Photo by Danilo Lewis
A new poll by Gallup reports that 72 percent of residents of the greater Washington area say they feel safe walking alone at night. That figure puts the D.C. region in the median of the 50 largest metropolitan areas in the United States, tied with Columbus, Ohio; San Jose, Calif.; and Philadelphia. Twenty-seven percent said the D.C. area is not safe at night.
The survey, based on criteria from the Gallup-Healthways Well-Being Index, gauges how Americans felt walking around their cities in 2012. The average of all metropolitan areas was 71 percent, putting the D.C. area just slightly in the top half of all regions studied, and exactly at the national average of 72 percent.
Of course, the regions included in the poll are quite large.
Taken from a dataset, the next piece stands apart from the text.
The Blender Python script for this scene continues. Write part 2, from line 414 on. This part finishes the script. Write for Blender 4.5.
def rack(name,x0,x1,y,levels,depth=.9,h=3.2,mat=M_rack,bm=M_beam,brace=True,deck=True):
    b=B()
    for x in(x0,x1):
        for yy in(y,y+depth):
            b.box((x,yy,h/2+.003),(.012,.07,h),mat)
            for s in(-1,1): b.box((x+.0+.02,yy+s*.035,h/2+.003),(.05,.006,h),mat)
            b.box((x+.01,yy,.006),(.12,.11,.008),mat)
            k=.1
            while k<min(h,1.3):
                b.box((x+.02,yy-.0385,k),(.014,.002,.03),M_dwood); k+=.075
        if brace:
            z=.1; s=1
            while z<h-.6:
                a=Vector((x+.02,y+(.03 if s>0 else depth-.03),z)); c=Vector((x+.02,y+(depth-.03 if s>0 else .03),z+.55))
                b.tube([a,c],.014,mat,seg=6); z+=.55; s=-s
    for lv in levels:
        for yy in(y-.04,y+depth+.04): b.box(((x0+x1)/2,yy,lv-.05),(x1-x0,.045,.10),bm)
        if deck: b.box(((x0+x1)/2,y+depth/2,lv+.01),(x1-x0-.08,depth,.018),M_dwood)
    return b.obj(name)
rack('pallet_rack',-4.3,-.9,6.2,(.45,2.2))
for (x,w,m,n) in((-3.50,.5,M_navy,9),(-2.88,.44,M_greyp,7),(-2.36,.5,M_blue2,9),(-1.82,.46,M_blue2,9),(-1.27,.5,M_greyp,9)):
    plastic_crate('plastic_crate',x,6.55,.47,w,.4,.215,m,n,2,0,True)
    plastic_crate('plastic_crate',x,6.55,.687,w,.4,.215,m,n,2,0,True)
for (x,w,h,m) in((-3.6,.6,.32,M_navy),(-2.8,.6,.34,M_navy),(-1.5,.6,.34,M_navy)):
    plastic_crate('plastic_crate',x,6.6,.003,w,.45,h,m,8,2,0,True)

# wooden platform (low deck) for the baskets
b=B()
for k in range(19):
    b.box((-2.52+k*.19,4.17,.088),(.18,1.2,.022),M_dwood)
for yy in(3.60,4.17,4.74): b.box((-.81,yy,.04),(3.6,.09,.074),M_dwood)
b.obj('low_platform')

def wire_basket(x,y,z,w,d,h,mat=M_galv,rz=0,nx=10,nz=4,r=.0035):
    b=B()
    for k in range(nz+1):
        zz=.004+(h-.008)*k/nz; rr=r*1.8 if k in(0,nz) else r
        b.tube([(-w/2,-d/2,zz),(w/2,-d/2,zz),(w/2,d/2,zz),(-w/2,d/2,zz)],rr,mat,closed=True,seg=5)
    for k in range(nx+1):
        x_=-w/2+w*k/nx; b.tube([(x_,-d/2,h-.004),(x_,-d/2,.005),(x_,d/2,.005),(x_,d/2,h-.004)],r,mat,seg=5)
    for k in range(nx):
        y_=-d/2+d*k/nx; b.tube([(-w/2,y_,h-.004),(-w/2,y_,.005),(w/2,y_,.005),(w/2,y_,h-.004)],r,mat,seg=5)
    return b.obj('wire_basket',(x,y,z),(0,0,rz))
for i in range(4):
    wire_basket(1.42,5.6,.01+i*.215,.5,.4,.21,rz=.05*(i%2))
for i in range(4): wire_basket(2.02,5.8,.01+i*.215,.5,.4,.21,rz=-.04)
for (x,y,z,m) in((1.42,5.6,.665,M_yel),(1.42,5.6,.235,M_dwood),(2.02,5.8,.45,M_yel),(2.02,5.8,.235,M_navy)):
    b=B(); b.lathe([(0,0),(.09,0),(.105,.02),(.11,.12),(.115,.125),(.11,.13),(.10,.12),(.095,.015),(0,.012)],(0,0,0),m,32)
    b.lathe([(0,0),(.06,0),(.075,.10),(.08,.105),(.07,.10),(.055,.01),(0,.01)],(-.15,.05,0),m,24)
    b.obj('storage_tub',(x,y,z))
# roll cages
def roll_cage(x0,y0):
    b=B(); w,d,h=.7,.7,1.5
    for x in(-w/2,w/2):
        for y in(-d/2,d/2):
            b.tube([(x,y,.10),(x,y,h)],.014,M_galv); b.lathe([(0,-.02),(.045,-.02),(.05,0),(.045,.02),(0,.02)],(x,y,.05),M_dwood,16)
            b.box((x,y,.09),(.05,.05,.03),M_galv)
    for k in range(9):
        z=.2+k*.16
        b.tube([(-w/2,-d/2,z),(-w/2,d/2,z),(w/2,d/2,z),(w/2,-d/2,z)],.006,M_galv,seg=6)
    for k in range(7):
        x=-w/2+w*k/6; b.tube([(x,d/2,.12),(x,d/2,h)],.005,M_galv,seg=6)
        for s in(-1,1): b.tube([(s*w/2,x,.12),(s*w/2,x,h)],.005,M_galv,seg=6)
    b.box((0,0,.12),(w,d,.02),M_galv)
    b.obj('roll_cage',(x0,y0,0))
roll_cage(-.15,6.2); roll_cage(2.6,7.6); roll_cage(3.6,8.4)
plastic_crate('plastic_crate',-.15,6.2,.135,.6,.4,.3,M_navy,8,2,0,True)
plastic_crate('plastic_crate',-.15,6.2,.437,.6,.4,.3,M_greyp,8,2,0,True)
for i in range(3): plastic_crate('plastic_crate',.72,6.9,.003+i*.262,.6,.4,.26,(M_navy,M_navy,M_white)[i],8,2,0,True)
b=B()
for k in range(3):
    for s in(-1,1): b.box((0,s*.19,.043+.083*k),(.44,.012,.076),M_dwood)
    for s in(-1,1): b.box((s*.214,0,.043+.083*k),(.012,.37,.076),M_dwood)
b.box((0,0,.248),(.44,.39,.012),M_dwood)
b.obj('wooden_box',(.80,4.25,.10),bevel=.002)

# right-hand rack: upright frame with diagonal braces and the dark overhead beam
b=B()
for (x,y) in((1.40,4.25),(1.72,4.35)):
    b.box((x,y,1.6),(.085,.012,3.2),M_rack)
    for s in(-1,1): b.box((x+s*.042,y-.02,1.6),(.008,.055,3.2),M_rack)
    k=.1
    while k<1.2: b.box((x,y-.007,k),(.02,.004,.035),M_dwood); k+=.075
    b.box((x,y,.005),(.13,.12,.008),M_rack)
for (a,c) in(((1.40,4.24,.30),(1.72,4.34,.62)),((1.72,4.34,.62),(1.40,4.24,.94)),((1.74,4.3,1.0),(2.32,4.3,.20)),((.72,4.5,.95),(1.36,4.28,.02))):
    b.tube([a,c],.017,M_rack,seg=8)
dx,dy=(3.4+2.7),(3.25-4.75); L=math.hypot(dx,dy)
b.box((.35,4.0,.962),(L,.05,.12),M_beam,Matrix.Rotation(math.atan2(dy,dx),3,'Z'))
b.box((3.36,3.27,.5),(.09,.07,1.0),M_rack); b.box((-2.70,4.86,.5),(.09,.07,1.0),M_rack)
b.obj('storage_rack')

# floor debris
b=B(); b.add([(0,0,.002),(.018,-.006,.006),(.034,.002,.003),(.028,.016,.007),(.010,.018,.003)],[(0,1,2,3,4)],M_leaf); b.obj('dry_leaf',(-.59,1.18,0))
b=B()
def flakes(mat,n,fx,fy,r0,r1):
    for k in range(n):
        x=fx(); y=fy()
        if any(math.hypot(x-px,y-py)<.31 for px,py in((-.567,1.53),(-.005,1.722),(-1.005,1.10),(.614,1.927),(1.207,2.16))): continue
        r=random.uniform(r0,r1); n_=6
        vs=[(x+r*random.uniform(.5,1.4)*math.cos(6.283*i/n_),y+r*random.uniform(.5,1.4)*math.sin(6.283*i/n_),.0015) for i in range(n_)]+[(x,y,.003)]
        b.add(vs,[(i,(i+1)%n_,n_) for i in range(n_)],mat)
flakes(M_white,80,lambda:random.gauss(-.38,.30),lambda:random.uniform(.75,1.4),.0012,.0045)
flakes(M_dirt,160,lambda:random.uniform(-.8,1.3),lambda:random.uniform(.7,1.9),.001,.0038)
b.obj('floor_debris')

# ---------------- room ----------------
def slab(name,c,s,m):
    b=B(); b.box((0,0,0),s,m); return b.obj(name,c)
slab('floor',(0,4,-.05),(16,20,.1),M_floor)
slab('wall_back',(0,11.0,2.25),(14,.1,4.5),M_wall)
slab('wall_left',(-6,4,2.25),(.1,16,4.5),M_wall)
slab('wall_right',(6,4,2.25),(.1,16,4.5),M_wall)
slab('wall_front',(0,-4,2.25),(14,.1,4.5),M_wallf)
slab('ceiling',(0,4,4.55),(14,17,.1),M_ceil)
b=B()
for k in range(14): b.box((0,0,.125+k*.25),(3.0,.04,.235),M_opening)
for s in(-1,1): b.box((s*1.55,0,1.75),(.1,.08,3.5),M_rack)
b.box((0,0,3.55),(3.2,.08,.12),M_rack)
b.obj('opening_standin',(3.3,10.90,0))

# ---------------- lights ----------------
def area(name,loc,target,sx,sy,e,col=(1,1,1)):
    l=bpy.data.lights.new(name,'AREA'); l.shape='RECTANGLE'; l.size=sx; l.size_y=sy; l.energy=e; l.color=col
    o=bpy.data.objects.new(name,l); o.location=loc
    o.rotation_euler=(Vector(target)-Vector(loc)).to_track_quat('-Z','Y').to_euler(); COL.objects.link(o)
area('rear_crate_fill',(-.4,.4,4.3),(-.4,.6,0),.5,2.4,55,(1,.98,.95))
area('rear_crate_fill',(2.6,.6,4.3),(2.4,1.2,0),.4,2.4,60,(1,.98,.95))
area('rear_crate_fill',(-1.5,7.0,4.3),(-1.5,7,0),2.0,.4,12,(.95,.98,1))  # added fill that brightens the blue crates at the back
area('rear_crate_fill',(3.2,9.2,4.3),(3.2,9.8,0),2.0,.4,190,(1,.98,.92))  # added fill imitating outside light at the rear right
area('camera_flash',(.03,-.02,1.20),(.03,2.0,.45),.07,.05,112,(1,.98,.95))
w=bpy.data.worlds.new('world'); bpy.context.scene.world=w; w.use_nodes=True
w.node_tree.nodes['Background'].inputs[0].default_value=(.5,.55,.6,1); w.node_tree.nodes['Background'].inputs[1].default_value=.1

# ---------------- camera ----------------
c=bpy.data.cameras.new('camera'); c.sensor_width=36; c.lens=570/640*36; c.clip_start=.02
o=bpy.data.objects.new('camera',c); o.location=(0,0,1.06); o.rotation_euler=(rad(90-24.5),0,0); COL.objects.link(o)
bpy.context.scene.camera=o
The Washington metropolitan statistical area includes the District, Northern Virginia, southern Maryland, and a sliver of West Virginia. But as for D.C. itself, city officials touted crime statistics earlier this year as signs the District is becoming safer.
At a January press conference reviewing last year’s crime numbers, D.C. Police Chief Cathy Lanier proudly announced homicides hit a 50-year-low in 2012 at 88. However, Lanier also said then that the overall number of violent crimes in D.C. actually increased by three percent last year, taking into account sexual assaults, robberies, and assaults with deadly weapons. Street robberies in particular shot up quite a bit in the first few months of 2012, especially when victims were targeted for their mobile phones, but eventually leveled off to remain even with 2011.
In the Gallup survey, though, people felt the safest in the Minneapolis-St. Paul metropolitan area, with 80 percent of respondents saying they are comfortable walking alone in the dark.